Summary
finding no manifest injustice stemming from dismissal of a complaint where the unavailability of a senior paralegal and a "technology glitch" had caused the plaintiffs' counsel to miss a court-imposed deadline
Summary of this case from Rivera v. Praetorian Ins. Co.Opinion
NO. 3:08-cv-1190.
December 2, 2008
MEMORANDUM ORDER
Presently before the Court is Plaintiffs Susan and John Shuey's Motion for Reconsideration of this Court's September 9, 2008 Order (Doc. 12) granting as unopposed Defendants East Penn Township, William G. Schwab, Brian P. Horos, and Alan W. Beishline's Motion to Dismiss (Doc. 4).
Plaintiffs filed their complaint in this action on June 23, 2008. (Doc. 1.) Defendants filed a motion to dismiss the complaint on July 14, 2008. (Doc. 4.) Plaintiffs did not file a brief in opposition within fifteen (15) days of service of the movant's brief, as required by U.S. District Court for the Middle District of Pennsylvania Local Rule 7.6. Consequently, the Court issued an Order on August 21, 2008 directing Plaintiffs to oppose the motion or otherwise communicate with the Court within fifteen (15) days and warned that failure to comply would result in the Court's granting Defendants' motion as unopposed in accordance with the Local Rule. (Doc. 11.) Receiving no communication from Plaintiffs, the Court granted Defendants' motion to dismiss by Order of September 9, 2008. (Doc. 12.) Plaintiffs then filed the present motion for reconsideration of the September 9 Order on September 11, 2008. (Doc. 13.) This motion has been fully briefed and is ripe for disposition.
A motion for reconsideration is governed by Rule 59(e) of the Federal Rules of Civil Procedure, which allows a party to move to alter or amend a judgment within ten days of entry.
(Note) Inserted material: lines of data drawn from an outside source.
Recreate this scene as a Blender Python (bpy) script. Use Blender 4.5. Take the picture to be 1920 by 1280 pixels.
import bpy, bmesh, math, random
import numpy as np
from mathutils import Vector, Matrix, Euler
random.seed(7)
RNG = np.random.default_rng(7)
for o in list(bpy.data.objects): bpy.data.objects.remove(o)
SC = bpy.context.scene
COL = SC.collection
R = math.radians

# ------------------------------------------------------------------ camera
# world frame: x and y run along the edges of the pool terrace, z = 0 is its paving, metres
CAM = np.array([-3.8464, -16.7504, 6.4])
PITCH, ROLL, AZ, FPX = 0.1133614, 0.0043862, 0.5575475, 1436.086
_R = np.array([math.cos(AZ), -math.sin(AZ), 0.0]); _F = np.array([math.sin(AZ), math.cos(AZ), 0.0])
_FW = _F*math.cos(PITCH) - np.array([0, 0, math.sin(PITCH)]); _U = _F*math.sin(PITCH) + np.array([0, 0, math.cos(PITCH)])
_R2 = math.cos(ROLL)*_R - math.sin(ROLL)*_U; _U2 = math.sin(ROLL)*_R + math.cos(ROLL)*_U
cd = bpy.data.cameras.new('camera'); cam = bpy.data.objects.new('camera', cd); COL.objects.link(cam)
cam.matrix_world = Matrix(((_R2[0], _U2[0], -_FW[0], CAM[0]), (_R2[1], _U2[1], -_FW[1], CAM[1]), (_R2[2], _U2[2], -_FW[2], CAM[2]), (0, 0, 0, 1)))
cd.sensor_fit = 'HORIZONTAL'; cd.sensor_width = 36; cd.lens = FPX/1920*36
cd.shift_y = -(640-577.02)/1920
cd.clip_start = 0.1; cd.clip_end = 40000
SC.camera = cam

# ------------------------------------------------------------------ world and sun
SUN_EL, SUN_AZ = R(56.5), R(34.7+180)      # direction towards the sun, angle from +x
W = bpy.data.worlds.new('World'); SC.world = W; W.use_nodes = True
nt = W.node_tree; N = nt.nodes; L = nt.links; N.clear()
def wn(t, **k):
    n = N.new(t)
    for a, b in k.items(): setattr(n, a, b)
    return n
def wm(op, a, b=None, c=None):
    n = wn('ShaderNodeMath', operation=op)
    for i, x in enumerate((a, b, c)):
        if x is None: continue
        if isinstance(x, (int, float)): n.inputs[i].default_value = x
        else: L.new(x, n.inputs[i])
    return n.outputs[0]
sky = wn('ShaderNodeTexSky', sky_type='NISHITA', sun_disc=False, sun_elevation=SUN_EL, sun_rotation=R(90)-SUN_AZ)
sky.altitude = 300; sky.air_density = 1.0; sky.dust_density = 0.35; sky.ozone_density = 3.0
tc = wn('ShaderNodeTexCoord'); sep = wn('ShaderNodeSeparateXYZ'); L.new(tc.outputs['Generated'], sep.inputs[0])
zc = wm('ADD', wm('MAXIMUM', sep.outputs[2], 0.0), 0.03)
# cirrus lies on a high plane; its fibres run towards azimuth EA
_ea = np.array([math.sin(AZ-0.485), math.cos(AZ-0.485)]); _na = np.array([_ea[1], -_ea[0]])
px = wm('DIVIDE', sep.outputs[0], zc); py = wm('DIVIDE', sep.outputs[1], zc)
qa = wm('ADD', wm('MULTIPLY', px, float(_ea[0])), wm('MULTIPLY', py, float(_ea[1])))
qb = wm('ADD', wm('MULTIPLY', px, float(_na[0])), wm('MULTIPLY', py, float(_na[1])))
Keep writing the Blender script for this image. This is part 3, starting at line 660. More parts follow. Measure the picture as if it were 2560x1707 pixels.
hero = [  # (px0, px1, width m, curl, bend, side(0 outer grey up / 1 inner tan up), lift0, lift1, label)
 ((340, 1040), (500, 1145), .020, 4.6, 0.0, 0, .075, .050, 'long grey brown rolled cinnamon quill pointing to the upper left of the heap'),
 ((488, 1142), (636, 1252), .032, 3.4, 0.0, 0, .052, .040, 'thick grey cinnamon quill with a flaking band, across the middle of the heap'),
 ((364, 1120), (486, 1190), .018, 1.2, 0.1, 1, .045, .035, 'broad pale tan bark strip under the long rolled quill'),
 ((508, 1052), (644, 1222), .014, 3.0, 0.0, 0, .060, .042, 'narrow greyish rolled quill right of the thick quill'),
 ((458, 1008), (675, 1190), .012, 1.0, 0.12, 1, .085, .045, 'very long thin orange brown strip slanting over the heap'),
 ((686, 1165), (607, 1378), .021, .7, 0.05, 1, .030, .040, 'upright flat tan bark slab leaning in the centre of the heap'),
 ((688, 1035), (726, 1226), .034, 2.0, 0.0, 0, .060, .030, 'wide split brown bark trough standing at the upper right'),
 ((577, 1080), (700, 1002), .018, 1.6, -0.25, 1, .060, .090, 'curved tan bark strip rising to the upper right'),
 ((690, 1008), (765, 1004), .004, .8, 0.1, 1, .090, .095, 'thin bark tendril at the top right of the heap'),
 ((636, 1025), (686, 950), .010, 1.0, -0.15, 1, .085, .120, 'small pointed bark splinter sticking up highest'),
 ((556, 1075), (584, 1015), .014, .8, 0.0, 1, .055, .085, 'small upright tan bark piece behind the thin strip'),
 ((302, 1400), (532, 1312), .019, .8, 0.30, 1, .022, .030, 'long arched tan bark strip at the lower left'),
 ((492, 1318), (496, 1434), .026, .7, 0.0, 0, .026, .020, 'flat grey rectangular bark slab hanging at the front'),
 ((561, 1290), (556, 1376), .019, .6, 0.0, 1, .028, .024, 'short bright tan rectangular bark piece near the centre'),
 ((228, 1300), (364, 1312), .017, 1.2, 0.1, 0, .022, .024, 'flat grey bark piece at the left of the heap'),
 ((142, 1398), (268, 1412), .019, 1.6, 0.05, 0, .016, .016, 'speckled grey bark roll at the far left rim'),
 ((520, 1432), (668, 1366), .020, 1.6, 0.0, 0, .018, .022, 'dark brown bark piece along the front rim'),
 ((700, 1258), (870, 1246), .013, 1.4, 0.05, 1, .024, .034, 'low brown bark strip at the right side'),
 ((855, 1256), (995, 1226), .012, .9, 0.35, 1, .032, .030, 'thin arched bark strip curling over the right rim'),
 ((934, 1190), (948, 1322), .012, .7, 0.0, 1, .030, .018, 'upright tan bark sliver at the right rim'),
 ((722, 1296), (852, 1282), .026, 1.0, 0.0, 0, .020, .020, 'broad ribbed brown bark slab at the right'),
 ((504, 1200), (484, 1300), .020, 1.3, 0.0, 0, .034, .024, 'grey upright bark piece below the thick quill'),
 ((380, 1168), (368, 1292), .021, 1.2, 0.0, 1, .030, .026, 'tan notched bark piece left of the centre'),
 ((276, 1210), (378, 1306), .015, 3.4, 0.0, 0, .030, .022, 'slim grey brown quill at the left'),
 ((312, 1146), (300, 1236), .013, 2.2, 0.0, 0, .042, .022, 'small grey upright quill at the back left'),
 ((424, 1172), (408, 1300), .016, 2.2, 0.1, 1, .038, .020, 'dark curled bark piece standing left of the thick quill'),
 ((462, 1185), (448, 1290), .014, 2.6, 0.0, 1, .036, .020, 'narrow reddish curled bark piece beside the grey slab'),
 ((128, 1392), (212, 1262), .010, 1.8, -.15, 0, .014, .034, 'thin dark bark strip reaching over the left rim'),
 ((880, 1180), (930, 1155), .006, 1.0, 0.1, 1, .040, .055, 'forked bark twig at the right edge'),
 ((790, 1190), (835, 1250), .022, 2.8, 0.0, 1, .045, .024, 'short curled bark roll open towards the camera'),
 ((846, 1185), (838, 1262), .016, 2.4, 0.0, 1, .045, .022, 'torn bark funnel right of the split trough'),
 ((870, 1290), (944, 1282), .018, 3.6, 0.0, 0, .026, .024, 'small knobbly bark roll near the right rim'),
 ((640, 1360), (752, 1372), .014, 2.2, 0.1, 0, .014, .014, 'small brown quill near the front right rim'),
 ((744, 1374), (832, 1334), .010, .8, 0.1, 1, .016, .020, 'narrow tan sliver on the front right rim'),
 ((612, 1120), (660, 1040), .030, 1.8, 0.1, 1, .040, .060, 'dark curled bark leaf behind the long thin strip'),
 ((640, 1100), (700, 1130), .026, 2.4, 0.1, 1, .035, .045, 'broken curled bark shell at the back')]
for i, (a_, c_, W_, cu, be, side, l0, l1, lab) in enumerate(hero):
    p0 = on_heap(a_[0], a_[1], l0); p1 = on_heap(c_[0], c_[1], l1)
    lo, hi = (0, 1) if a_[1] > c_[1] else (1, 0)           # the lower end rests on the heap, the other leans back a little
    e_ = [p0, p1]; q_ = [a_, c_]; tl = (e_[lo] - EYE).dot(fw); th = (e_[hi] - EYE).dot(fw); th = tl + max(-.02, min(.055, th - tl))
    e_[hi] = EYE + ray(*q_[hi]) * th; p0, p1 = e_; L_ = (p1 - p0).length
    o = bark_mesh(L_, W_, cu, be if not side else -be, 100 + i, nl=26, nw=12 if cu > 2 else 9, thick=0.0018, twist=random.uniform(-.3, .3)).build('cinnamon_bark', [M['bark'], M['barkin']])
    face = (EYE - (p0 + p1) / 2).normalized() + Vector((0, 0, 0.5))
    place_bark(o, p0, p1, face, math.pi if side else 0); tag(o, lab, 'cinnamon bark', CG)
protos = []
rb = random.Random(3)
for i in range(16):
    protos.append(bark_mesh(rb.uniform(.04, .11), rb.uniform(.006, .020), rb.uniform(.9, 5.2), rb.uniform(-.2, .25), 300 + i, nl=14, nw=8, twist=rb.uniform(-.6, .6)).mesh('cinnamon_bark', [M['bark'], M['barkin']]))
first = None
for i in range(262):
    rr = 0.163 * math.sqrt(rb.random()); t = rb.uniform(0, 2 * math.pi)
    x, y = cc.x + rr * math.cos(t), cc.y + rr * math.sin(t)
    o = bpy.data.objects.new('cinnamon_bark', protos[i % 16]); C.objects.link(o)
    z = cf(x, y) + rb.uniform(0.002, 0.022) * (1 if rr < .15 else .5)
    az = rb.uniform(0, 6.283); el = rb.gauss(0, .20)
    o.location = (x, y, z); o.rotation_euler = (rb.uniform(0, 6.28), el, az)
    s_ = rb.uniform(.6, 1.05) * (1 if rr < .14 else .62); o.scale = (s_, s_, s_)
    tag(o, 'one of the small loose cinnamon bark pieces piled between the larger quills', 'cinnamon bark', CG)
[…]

FED. R. CIV. P. 59(e). A judgment may be altered or amended if the party seeking reconsideration establishes at least one of the following grounds: "(1) an intervening change in controlling law; (2) the availability of new evidence that was not available when the court granted the motion for summary judgment; or (3) the need to correct a clear error of law or fact or to prevent manifest injustice." Max's Seafood Café, by Lou-Ann, Inc., v. Quinteros, 176 F.3d 669, 677 (3d Cir. 1999). Reconsideration of a judgment is an extraordinary remedy, and such motions should be granted sparingly. D'Angio v. Borough of Nescopeck, 56 F. Supp.2d 502, 504 (M.D. Pa. 1999).
Plaintiffs argue that reconsideration is necessary to prevent manifest injustice because their complaint presents viable claims and their failure to respond to the Court's August 21 Order was the result of a "technology glitch." (Pl.'s Mem. of Law in Supp. of Mot. 1, 3, Doc. 14.) Plaintiffs' counsel explains that an electronic mail (email) notification of the filing of the Court's August 21 Order was mistakenly tagged as "spam" and not delivered to counsel's email inbox. (Id. at 1.) This mistake was not noticed, counsel further explains, because a senior paralegal was on vacation and a part-time information technology consultant retained by his office who may have detected the problem was unavailable. (Id. at 1-2.)
Counsel fails to explain, however, why Plaintiffs did not respond to Defendants' motion to dismiss. He attempts to explain only why they did not respond to the Court's order directing them to oppose the motion. Plaintiffs were served with both Defendants' motion and their brief in support of the motion (Docs. 4, 9), yet made no response until the Court granted the motion nearly two months after its initial filing. Plaintiffs give no argument on how the Court's decision to grant Defendants' motion under these circumstances results in manifest injustice. Simply asserting that they plead potentially viable claims is not enough. Therefore, because Plaintiffs do not show any ground for reconsideration, the Court will deny their motion.
Plaintiffs also filed a motion for leave to file a brief in excess of fifteen (15) pages in response to Defendants' motion to dismiss (Doc. 16) in the event that the Court granted their motion for reconsideration. Since the Court denies the motion for reconsideration, this motion is denied as moot.
NOW, this 2nd day of December, 2008, IT IS HEREBY ORDERED that:
(1) Plaintiffs Susan and John Shuey's Motion for Reconsideration of this Court's September 9, 2008 Order (Doc. 12) is DENIED.
(2) Plaintiffs Susan and John Shuey's Motion to Exceed Page Limitation (Doc. 16) is DENIED as moot.
(3) The Clerk of the Court shall mark this matter CLOSED.